For firms offering their accounting clients financial advice for the first time, the pricing conversation can be smoother if the client understands the potential benefits they’ll gain.

“The first thing we discuss with clients is the different between tax advice and financial advice,” White said. “Since we’re already familiar with our clients’ financial position and they trust us, the next logical step is for us to advise them on things like their investments and insurance.”

Educating clients also means ensuring they understand what the advice process actually involves.

White explained: “Some SMSF clients think our role is just to put together a portfolio of shares or managed funds for them — but we help them realise it's much more than that. For example, our advice might be around changing their cash strategy so they can better manage things like fees and pension payments.”


Look after your business

According to White, when clients realise how much work goes into the advice they receive, they feel more comfortable about their fees they’re being charged.

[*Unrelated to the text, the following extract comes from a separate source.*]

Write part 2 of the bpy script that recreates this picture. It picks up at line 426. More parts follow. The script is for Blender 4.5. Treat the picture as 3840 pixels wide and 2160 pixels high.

“We’re not interested in being the cheapest — we want to give quality advice,” White commented. “So it’s important that we can talk through what they’ll need to pay to achieve the outcomes they’re looking for.”

Of course, if you do need to adjust your pricing, some clients might not be so understanding — regardless of whether you can justify the price increase. White says that in those cases, you might need to let the client go.

“For legacy clients who were originally paying very low fees, it was challenging to start charging them more — even though their fees now more accurately reflect the value they’re gaining from the advice,” he admitted.

“We explained to those clients the time factor involved, and stood firm with our new pricing. Not everyone was happy with that and, unfortunately, some clients moved on. But we knew it was ultimately the right decision for our business. We’re now comfortable that we’re delivering quality advice and being adequately rewarded for our time, effort, and the care we provide to our clients.”